• **DATA SECTION**
***

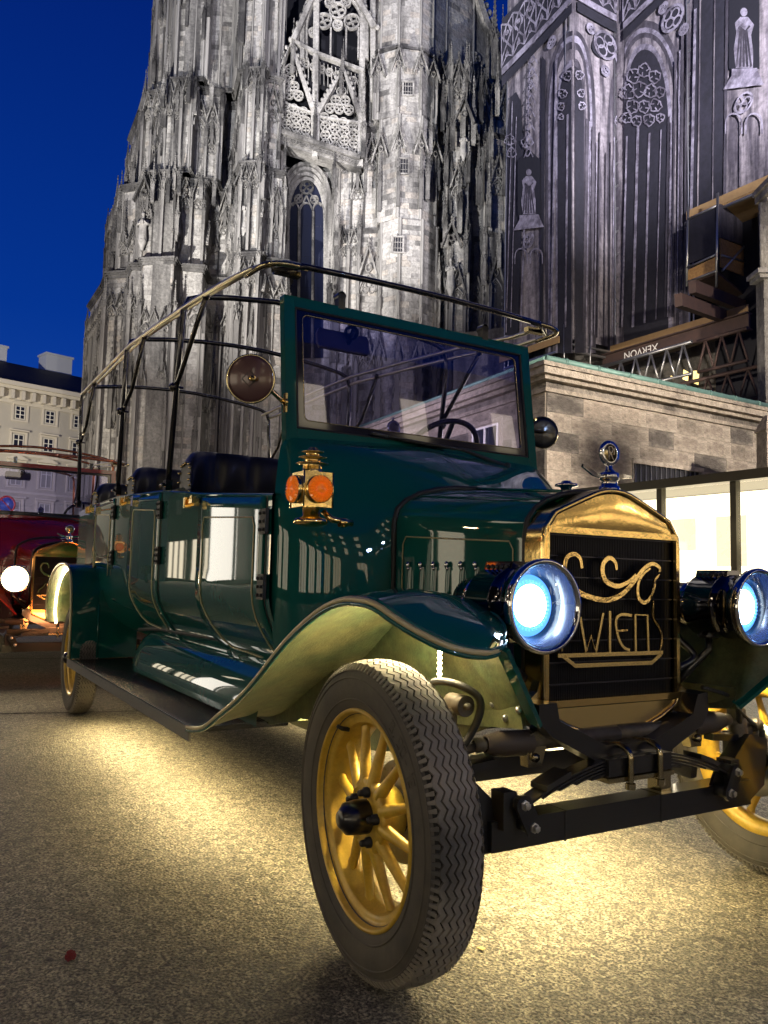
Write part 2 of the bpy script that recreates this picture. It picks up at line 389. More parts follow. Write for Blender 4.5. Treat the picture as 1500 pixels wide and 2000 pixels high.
def kit_gablet(m=None):
    mb = MB(); 
    for s in (-1, 1):
        mb.ribbon([V((s*.54,0,-.05)), V((0,0,1.22))], Y, .075, .16)
        for i in range(5):
            t = .12+i*.19; crocket(mb, V((s*(.54*(1-t)+.06), .08, -.05+1.27*t)), .058)
    mb.lathe([(.03,0),(.035,.1),(.09,.16),(.04,.2),(.035,.26),(.08,.32),(.05,.38),(.0,.42)], (0,.08,1.16), Z, 6)
    mb.ribbon([V((.15*cos(a), 0, .42+.15*sin(a))) for a in [2*pi*i/12 for i in range(12)]], Y, .04, .09, closed=True)
    return mesh_of(mb, 'gablet', m or orn_m)
def kit_pinnacle(m, rows=9, name='pinnacle'):
    mb = MB(); w = .060
    mb.box((0,0,.20),(w*2*.8,w*2*.8,.40))
    for a, b in ((-1,-1),(1,-1),(1,1),(-1,1)): mb.beam((a*w*.85,b*w*.85,0),(a*w*.85,b*w*.85,.40),.018,.018,up=X)
    for k in range(4):
        R = Matrix.Rotation(k*pi/2,3,'Z')
        for s in (-1, 1): mb.beam(R @ V((s*w,w,.37)), R @ V((0,w*1.15,.48)), .014,.022,up=R @ Y)
        crocket(mb, R @ V((0,w*1.2,.495)), .018)
    mb.lathe([(w*.95,.40),(.004,.93)], (0,0,0), Z, 4, smooth=False, ref=(1,1,0))
    for i in range(rows):
        t = (i+.4)/rows; z = .42+t*.48; r = w*.92*(1-t)+.006
        for k in range(4):
            a = pi/4+k*pi/2+pi/4*0; crocket(mb, V((r*cos(a)*1.25, r*sin(a)*1.25, z)), .0165*(1-.45*t))
    crocket(mb, V((0,0,.94)), .026); crocket(mb, V((0,0,.985)), .016); mb.lathe([(.006,.93),(.006,.99)], (0,0,0), Z, 5)
    return mesh_of(mb, name, m)
def kit_shaft(m):
    mb = MB(); mb.lathe([(1,0),(1,1)], (0,0,0), Z, 8); return mesh_of(mb, 'shaft', m)
def kit_capital():
    mb = MB(); mb.lathe([(1,0),(1.2,.3),(1.9,1),(2.0,1.6),(1.3,1.7),(1.8,2.4),(1.9,3)], (0,0,0), Z, 8)
    for k in range(6): crocket(mb, V((1.9*cos(k),1.9*sin(k),1.3)), .7)
    return mesh_of(mb, 'capital', orn_m)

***

Skip the images and write out the rest of the listing exactly.

Write part 2 of the bpy script that recreates this picture. It picks up at line 389. More parts follow. Write for Blender 4.5. Treat the picture as 1500 pixels wide and 2000 pixels high.
def kit_gablet(m=None):
    mb = MB(); 
    for s in (-1, 1):
        mb.ribbon([V((s*.54,0,-.05)), V((0,0,1.22))], Y, .075, .16)
        for i in range(5):
            t = .12+i*.19; crocket(mb, V((s*(.54*(1-t)+.06), .08, -.05+1.27*t)), .058)
    mb.lathe([(.03,0),(.035,.1),(.09,.16),(.04,.2),(.035,.26),(.08,.32),(.05,.38),(.0,.42)], (0,.08,1.16), Z, 6)
    mb.ribbon([V((.15*cos(a), 0, .42+.15*sin(a))) for a in [2*pi*i/12 for i in range(12)]], Y, .04, .09, closed=True)
    return mesh_of(mb, 'gablet', m or orn_m)
def kit_pinnacle(m, rows=9, name='pinnacle'):
    mb = MB(); w = .060
    mb.box((0,0,.20),(w*2*.8,w*2*.8,.40))
    for a, b in ((-1,-1),(1,-1),(1,1),(-1,1)): mb.beam((a*w*.85,b*w*.85,0),(a*w*.85,b*w*.85,.40),.018,.018,up=X)
    for k in range(4):
        R = Matrix.Rotation(k*pi/2,3,'Z')
        for s in (-1, 1): mb.beam(R @ V((s*w,w,.37)), R @ V((0,w*1.15,.48)), .014,.022,up=R @ Y)
        crocket(mb, R @ V((0,w*1.2,.495)), .018)
    mb.lathe([(w*.95,.40),(.004,.93)], (0,0,0), Z, 4, smooth=False, ref=(1,1,0))
    for i in range(rows):
        t = (i+.4)/rows; z = .42+t*.48; r = w*.92*(1-t)+.006
        for k in range(4):
            a = pi/4+k*pi/2+pi/4*0; crocket(mb, V((r*cos(a)*1.25, r*sin(a)*1.25, z)), .0165*(1-.45*t))
    crocket(mb, V((0,0,.94)), .026); crocket(mb, V((0,0,.985)), .016); mb.lathe([(.006,.93),(.006,.99)], (0,0,0), Z, 5)
    return mesh_of(mb, name, m)
def kit_shaft(m):
    mb = MB(); mb.lathe([(1,0),(1,1)], (0,0,0), Z, 8); return mesh_of(mb, 'shaft', m)
def kit_capital():
    mb = MB(); mb.lathe([(1,0),(1.2,.3),(1.9,1),(2.0,1.6),(1.3,1.7),(1.8,2.4),(1.9,3)], (0,0,0), Z, 8)
    for k in range(6): crocket(mb, V((1.9*cos(k),1.9*sin(k),1.3)), .7)
    return mesh_of(mb, 'capital', orn_m)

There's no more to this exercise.